#### Exercise instructions
Print all of the lines exactly. Any picture among them stays out.

#### Collected data
>>
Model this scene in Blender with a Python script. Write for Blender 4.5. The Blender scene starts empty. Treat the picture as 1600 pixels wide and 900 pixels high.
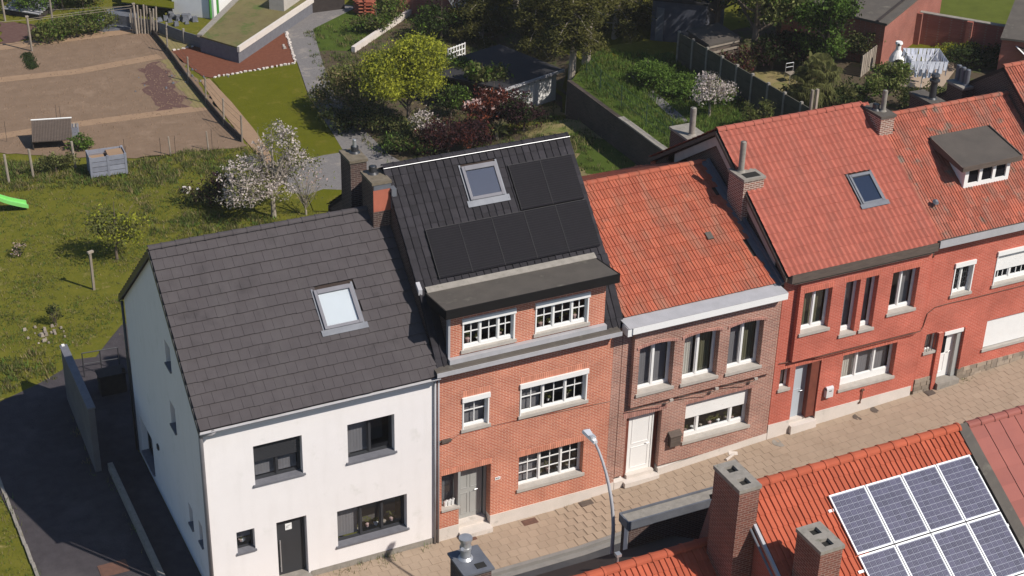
import bpy, bmesh, math, random
from mathutils import Vector, Matrix, Quaternion
random.seed(7)
S = bpy.context.scene
COL = S.collection
R = math.radians
# ---------------------------------------------------------------- camera
PITCH, YAW, ROLL = R(28.6086), R(26.5738), R(1.5069)
cam = bpy.data.cameras.new('camera')
cam.lens = 57.545; cam.sensor_width = 36; cam.clip_start = 0.5; cam.clip_end = 2000
co = bpy.data.objects.new('camera', cam); COL.objects.link(co); S.camera = co
d = Vector((math.sin(YAW)*math.cos(PITCH), math.cos(YAW)*math.cos(PITCH), -math.sin(PITCH)))
rt = Vector((math.cos(YAW), -math.sin(YAW), 0)); up = rt.cross(d)
rt2 = math.cos(ROLL)*rt + math.sin(ROLL)*up; up2 = -math.sin(ROLL)*rt + math.cos(ROLL)*up
m = Matrix.Identity(4)
for i in range(3): m[i][0] = rt2[i]; m[i][1] = up2[i]; m[i][2] = -d[i]
CAM = Vector((-9.2298, -37.314, 31.1848))
co.matrix_world = Matrix.Translation(CAM) @ m
# ---------------------------------------------------------------- sky, sun, exposure
SUN = Vector((.57, -.82, 1.0)).normalized()
W = bpy.data.worlds.new('World'); S.world = W; W.use_nodes = True
nt = W.node_tree; bg = nt.nodes['Background']
sk = nt.nodes.new('ShaderNodeTexSky'); sk.sky_type = 'NISHITA'; sk.sun_disc = False
sk.sun_elevation = math.asin(SUN.z); sk.sun_rotation = math.atan2(SUN.x, SUN.y)
nt.links.new(sk.outputs[0], bg.inputs[0]); bg.inputs[1].default_value = 0.085; sk.ozone_density = 5; sk.dust_density = .6
sl = bpy.data.lights.new('sun', 'SUN'); sl.energy = 4.5; sl.angle = R(.53); sl.color = (1, .94, .87)
so = bpy.data.objects.new('sun', sl); COL.objects.link(so)
so.rotation_euler = (-SUN).to_track_quat('-Z', 'Y').to_euler(); so.location = (30, -40, 60)
S.view_settings.view_transform = 'Standard'; S.view_settings.look = 'None'
S.view_settings.exposure = .19; S.view_settings.gamma = 1
# ---------------------------------------------------------------- materials
def mat(name, c1, c2=None, sc=2.0, rough=.8, bump=0.0, bsc=30, rnd=.0, spec=.25, metal=0, c3=None, c3sc=.7, c3t=.55, det=6, stretch=None, coat=0, streak=None):
    """noise-mixed colour; rnd = lightness jitter per object and per mesh island; c3 = blotches"""
    M = bpy.data.materials.new(name); M.use_nodes = True; n = M.node_tree.nodes; l = M.node_tree.links
    b = n['Principled BSDF']; b.inputs['Roughness'].default_value = rough
    b.inputs['Specular IOR Level'].default_value = spec; b.inputs['Metallic'].default_value = metal
    if coat: b.inputs['Coat Weight'].default_value = coat
    g = n.new('ShaderNodeNewGeometry'); pos = g.outputs['Position']
    if stretch:
        mp = n.new('ShaderNodeMapping'); mp.inputs['Scale'].default_value = stretch; l.new(pos, mp.inputs[0]); pos = mp.outputs[0]
    def noise(s, dt=det):
        t = n.new('ShaderNodeTexNoise'); t.inputs['Scale'].default_value = s; t.inputs['Detail'].default_value = dt
        t.inputs['Roughness'].default_value = .74 if bump >= .8 else .6; l.new(pos, t.inputs['Vector']); return t.outputs['Fac']
    def ramp(f, a, bb):
        r = n.new('ShaderNodeMapRange'); r.inputs[1].default_value = a; r.inputs[2].default_value = bb; l.new(f, r.inputs[0]); return r.outputs[0]
    def mix(f, a, bb):
        x = n.new('ShaderNodeMix'); x.data_type = 'RGBA'; l.new(f, x.inputs[0])
        for k, v in ((6, a), (7, bb)):
            if isinstance(v, tuple): x.inputs[k].default_value = (*v, 1)
            else: l.new(v, x.inputs[k])
        return x.outputs[2]
    c2 = c2 or tuple(v*.8 for v in c1)
    col = mix(ramp(noise(sc), .3, .7), c1, c2)
    if c3: col = mix(ramp(noise(c3sc), c3t, c3t+.12), col, c3)
    if streak:  # (colour, amount, scale vector)
        mp2 = n.new('ShaderNodeMapping'); mp2.inputs['Scale'].default_value = streak[2]; l.new(g.outputs['Position'], mp2.inputs[0])
        t2 = n.new('ShaderNodeTexNoise'); t2.inputs['Scale'].default_value = 1; t2.inputs['Detail'].default_value = 5; l.new(mp2.outputs[0], t2.inputs['Vector'])
        r2 = n.new('ShaderNodeMapRange'); r2.inputs[1].default_value = .5; r2.inputs[2].default_value = .8; r2.inputs[4].default_value = streak[1]; l.new(t2.outputs['Fac'], r2.inputs[0]); col = mix(r2.outputs[0], col, streak[0])
    if rnd:
        oi = n.new('ShaderNodeObjectInfo'); ad = n.new('ShaderNodeMath'); ad.operation = 'ADD'
        l.new(oi.outputs['Random'], ad.inputs[0]); l.new(g.outputs['Random Per Island'], ad.inputs[1])
        fr = n.new('ShaderNodeMath'); fr.operation = 'FRACT'; l.new(ad.outputs[0], fr.inputs[0])
        r = n.new('ShaderNodeMapRange'); r.inputs[3].default_value = 1-rnd; r.inputs[4].default_value = 1+rnd; l.new(fr.outputs[0], r.inputs[0])
        hs = n.new('ShaderNodeHueSaturation'); l.new(col, hs.inputs['Color']); l.new(r.outputs[0], hs.inputs['Value']); col = hs.outputs[0]
    l.new(col, b.inputs['Base Color'])
    if bump:
        bp = n.new('ShaderNodeBump'); bp.inputs['Strength'].default_value = bump; bp.inputs['Distance'].default_value = .02
        l.new(noise(bsc, 4), bp.inputs['Height']); l.new(bp.outputs[0], b.inputs['Normal'])
    return M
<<
#### Output for this exercise
Model this scene in Blender with a Python script. Write for Blender 4.5. The Blender scene starts empty. Treat the picture as 1600 pixels wide and 900 pixels high.
import bpy, bmesh, math, random
from mathutils import Vector, Matrix, Quaternion
random.seed(7)
S = bpy.context.scene
COL = S.collection
R = math.radians
# ---------------------------------------------------------------- camera
PITCH, YAW, ROLL = R(28.6086), R(26.5738), R(1.5069)
cam = bpy.data.cameras.new('camera')
cam.lens = 57.545; cam.sensor_width = 36; cam.clip_start = 0.5; cam.clip_end = 2000
co = bpy.data.objects.new('camera', cam); COL.objects.link(co); S.camera = co
d = Vector((math.sin(YAW)*math.cos(PITCH), math.cos(YAW)*math.cos(PITCH), -math.sin(PITCH)))
rt = Vector((math.cos(YAW), -math.sin(YAW), 0)); up = rt.cross(d)
rt2 = math.cos(ROLL)*rt + math.sin(ROLL)*up; up2 = -math.sin(ROLL)*rt + math.cos(ROLL)*up
m = Matrix.Identity(4)
for i in range(3): m[i][0] = rt2[i]; m[i][1] = up2[i]; m[i][2] = -d[i]
CAM = Vector((-9.2298, -37.314, 31.1848))
co.matrix_world = Matrix.Translation(CAM) @ m
# ---------------------------------------------------------------- sky, sun, exposure
SUN = Vector((.57, -.82, 1.0)).normalized()
W = bpy.data.worlds.new('World'); S.world = W; W.use_nodes = True
nt = W.node_tree; bg = nt.nodes['Background']
sk = nt.nodes.new('ShaderNodeTexSky'); sk.sky_type = 'NISHITA'; sk.sun_disc = False
sk.sun_elevation = math.asin(SUN.z); sk.sun_rotation = math.atan2(SUN.x, SUN.y)
nt.links.new(sk.outputs[0], bg.inputs[0]); bg.inputs[1].default_value = 0.085; sk.ozone_density = 5; sk.dust_density = .6
sl = bpy.data.lights.new('sun', 'SUN'); sl.energy = 4.5; sl.angle = R(.53); sl.color = (1, .94, .87)
so = bpy.data.objects.new('sun', sl); COL.objects.link(so)
so.rotation_euler = (-SUN).to_track_quat('-Z', 'Y').to_euler(); so.location = (30, -40, 60)
S.view_settings.view_transform = 'Standard'; S.view_settings.look = 'None'
S.view_settings.exposure = .19; S.view_settings.gamma = 1
# ---------------------------------------------------------------- materials
def mat(name, c1, c2=None, sc=2.0, rough=.8, bump=0.0, bsc=30, rnd=.0, spec=.25, metal=0, c3=None, c3sc=.7, c3t=.55, det=6, stretch=None, coat=0, streak=None):
    """noise-mixed colour; rnd = lightness jitter per object and per mesh island; c3 = blotches"""
    M = bpy.data.materials.new(name); M.use_nodes = True; n = M.node_tree.nodes; l = M.node_tree.links
    b = n['Principled BSDF']; b.inputs['Roughness'].default_value = rough
    b.inputs['Specular IOR Level'].default_value = spec; b.inputs['Metallic'].default_value = metal
    if coat: b.inputs['Coat Weight'].default_value = coat
    g = n.new('ShaderNodeNewGeometry'); pos = g.outputs['Position']
    if stretch:
        mp = n.new('ShaderNodeMapping'); mp.inputs['Scale'].default_value = stretch; l.new(pos, mp.inputs[0]); pos = mp.outputs[0]
    def noise(s, dt=det):
        t = n.new('ShaderNodeTexNoise'); t.inputs['Scale'].default_value = s; t.inputs['Detail'].default_value = dt
        t.inputs['Roughness'].default_value = .74 if bump >= .8 else .6; l.new(pos, t.inputs['Vector']); return t.outputs['Fac']
    def ramp(f, a, bb):
        r = n.new('ShaderNodeMapRange'); r.inputs[1].default_value = a; r.inputs[2].default_value = bb; l.new(f, r.inputs[0]); return r.outputs[0]
    def mix(f, a, bb):
        x = n.new('ShaderNodeMix'); x.data_type = 'RGBA'; l.new(f, x.inputs[0])
        for k, v in ((6, a), (7, bb)):
            if isinstance(v, tuple): x.inputs[k].default_value = (*v, 1)
            else: l.new(v, x.inputs[k])
        return x.outputs[2]
    c2 = c2 or tuple(v*.8 for v in c1)
    col = mix(ramp(noise(sc), .3, .7), c1, c2)
    if c3: col = mix(ramp(noise(c3sc), c3t, c3t+.12), col, c3)
    if streak:  # (colour, amount, scale vector)
        mp2 = n.new('ShaderNodeMapping'); mp2.inputs['Scale'].default_value = streak[2]; l.new(g.outputs['Position'], mp2.inputs[0])
        t2 = n.new('ShaderNodeTexNoise'); t2.inputs['Scale'].default_value = 1; t2.inputs['Detail'].default_value = 5; l.new(mp2.outputs[0], t2.inputs['Vector'])
        r2 = n.new('ShaderNodeMapRange'); r2.inputs[1].default_value = .5; r2.inputs[2].default_value = .8; r2.inputs[4].default_value = streak[1]; l.new(t2.outputs['Fac'], r2.inputs[0]); col = mix(r2.outputs[0], col, streak[0])
    if rnd:
        oi = n.new('ShaderNodeObjectInfo'); ad = n.new('ShaderNodeMath'); ad.operation = 'ADD'
        l.new(oi.outputs['Random'], ad.inputs[0]); l.new(g.outputs['Random Per Island'], ad.inputs[1])
        fr = n.new('ShaderNodeMath'); fr.operation = 'FRACT'; l.new(ad.outputs[0], fr.inputs[0])
        r = n.new('ShaderNodeMapRange'); r.inputs[3].default_value = 1-rnd; r.inputs[4].default_value = 1+rnd; l.new(fr.outputs[0], r.inputs[0])
        hs = n.new('ShaderNodeHueSaturation'); l.new(col, hs.inputs['Color']); l.new(r.outputs[0], hs.inputs['Value']); col = hs.outputs[0]
    l.new(col, b.inputs['Base Color'])
    if bump:
        bp = n.new('ShaderNodeBump'); bp.inputs['Strength'].default_value = bump; bp.inputs['Distance'].default_value = .02
        l.new(noise(bsc, 4), bp.inputs['Height']); l.new(bp.outputs[0], b.inputs['Normal'])
    return M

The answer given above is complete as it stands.